DATASET EXTRACT
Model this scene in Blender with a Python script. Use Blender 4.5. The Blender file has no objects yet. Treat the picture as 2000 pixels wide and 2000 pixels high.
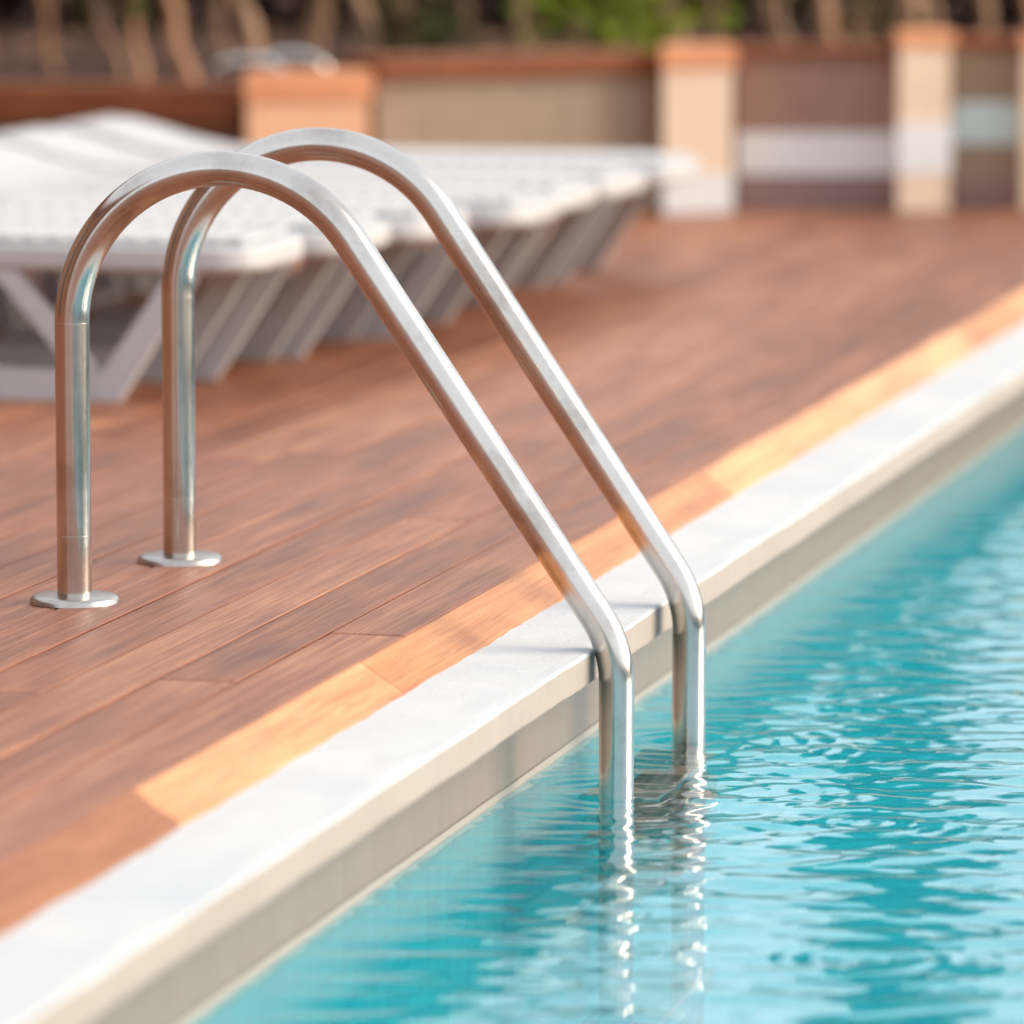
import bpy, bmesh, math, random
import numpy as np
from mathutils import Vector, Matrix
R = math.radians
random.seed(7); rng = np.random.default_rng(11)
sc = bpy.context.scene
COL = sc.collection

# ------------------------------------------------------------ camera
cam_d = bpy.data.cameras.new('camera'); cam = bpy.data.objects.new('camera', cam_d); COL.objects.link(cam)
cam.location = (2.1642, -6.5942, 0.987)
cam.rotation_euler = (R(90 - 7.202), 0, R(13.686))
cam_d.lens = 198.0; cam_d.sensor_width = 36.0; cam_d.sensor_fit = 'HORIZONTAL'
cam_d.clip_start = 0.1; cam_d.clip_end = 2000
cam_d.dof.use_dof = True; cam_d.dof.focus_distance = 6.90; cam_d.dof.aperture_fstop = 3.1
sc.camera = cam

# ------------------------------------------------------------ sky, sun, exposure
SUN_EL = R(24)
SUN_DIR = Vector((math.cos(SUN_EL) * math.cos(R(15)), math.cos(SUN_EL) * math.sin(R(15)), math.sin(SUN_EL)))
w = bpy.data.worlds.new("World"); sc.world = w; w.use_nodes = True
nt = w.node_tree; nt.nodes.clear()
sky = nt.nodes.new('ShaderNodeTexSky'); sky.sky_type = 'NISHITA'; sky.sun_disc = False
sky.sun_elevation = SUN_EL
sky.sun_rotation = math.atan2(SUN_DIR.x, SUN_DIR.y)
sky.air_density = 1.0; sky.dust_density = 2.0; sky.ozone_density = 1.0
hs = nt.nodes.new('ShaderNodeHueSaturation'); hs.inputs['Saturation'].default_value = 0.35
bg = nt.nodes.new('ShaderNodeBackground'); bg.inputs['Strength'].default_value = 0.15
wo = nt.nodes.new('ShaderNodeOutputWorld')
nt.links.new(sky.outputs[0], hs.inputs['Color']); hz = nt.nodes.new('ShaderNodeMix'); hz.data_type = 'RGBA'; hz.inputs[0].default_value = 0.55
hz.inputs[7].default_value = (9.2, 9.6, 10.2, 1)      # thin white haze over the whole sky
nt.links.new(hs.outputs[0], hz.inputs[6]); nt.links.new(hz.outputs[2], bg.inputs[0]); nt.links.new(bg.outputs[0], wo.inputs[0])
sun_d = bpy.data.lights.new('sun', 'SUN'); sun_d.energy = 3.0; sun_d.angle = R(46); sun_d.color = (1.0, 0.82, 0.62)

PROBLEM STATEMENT
Check every line of the data, and copy the ones that contain "scene".

WRITTEN SOLUTION
Model this scene in Blender with a Python script. Use Blender 4.5. The Blender file has no objects yet. Treat the picture as 2000 pixels wide and 2000 pixels high.
sc = bpy.context.scene